◆ Short exercise: In the following material, identify every line holding the string "parts" and return it.

◆ Records for processing:
►

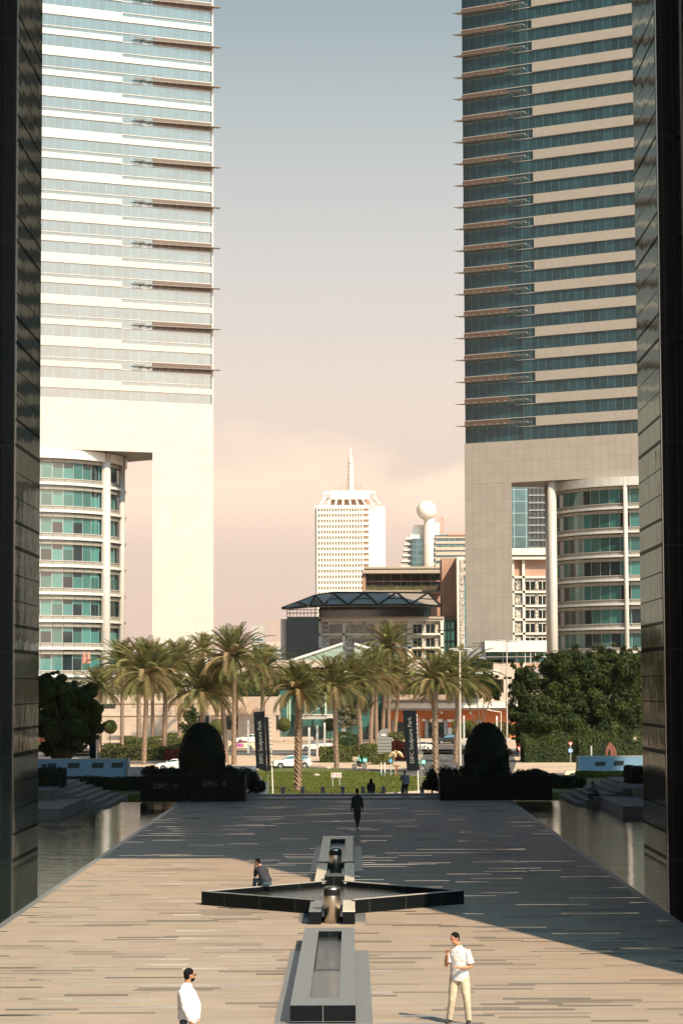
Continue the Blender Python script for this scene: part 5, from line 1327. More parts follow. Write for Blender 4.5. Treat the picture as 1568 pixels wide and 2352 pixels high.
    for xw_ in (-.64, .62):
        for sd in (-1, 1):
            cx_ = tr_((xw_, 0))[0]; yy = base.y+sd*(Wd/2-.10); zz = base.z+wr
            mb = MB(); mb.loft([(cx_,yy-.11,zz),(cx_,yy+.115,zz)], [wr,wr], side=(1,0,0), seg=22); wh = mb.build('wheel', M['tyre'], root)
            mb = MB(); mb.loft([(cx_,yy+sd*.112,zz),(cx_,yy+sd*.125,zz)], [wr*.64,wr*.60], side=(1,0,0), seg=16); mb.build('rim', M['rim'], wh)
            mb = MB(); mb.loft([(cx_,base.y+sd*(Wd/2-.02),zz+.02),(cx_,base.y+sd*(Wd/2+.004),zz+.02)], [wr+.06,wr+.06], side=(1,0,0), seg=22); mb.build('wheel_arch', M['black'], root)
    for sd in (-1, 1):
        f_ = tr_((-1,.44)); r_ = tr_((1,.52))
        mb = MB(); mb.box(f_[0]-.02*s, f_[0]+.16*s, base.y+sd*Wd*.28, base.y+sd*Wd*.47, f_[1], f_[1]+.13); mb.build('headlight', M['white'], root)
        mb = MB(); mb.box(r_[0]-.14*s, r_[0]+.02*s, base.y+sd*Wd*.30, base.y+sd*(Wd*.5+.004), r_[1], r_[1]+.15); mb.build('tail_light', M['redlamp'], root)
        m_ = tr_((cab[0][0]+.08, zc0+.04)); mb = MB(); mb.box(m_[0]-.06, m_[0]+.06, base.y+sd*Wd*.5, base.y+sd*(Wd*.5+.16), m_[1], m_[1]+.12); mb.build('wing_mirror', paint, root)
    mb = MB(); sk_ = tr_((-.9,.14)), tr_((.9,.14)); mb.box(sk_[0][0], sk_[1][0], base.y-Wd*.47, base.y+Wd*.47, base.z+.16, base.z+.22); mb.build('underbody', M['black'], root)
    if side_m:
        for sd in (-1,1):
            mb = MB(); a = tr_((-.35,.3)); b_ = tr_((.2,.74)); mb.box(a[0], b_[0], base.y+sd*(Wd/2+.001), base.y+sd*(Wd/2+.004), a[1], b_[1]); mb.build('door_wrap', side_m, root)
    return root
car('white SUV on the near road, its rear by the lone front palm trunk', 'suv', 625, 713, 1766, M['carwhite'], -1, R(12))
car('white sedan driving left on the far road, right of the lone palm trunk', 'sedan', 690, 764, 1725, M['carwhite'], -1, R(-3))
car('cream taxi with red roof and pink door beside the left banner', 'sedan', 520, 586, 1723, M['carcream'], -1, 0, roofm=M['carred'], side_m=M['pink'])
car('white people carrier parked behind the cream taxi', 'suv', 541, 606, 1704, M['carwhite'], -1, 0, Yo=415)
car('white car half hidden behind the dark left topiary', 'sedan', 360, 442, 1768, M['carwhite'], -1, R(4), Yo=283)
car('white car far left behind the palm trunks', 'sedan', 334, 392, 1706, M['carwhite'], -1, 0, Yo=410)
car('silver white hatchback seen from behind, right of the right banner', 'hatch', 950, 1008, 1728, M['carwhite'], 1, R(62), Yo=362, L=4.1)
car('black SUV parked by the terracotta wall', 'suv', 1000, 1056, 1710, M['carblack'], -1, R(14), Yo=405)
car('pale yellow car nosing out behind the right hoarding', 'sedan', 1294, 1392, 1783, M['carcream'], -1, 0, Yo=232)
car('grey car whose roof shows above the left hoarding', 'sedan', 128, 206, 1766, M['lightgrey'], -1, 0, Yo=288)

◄
►

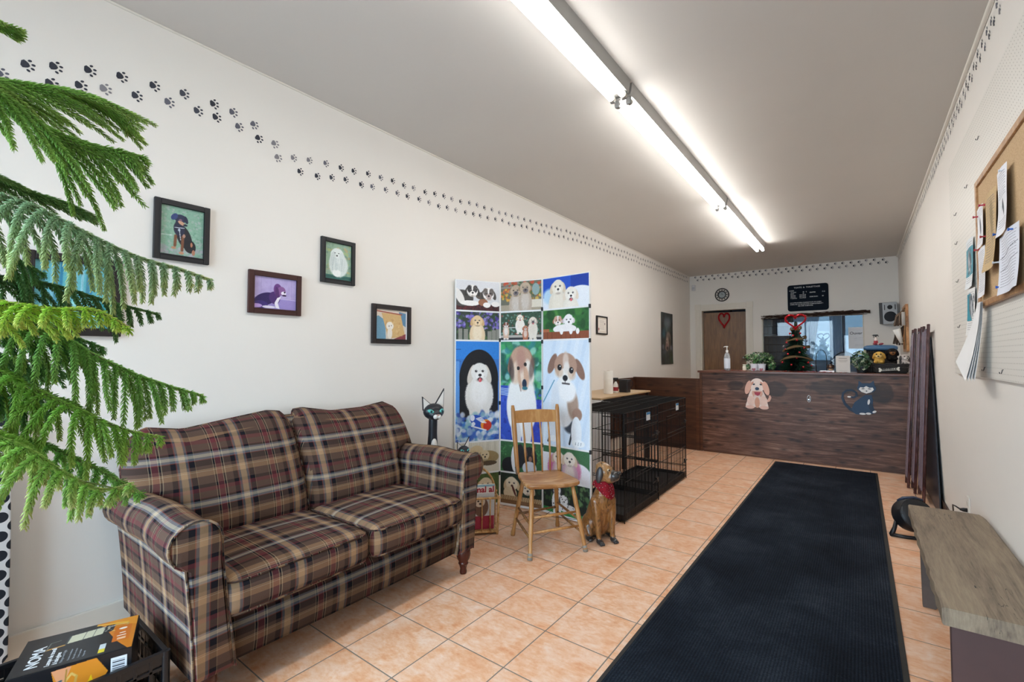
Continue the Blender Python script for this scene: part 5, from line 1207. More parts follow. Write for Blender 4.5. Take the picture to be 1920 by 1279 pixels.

◄

◆ Reply to the exercise:
Continue the Blender Python script for this scene: part 5, from line 1327. More parts follow. Write for Blender 4.5. Treat the picture as 1568 pixels wide and 2352 pixels high.
Continue the Blender Python script for this scene: part 5, from line 1207. More parts follow. Write for Blender 4.5. Take the picture to be 1920 by 1279 pixels.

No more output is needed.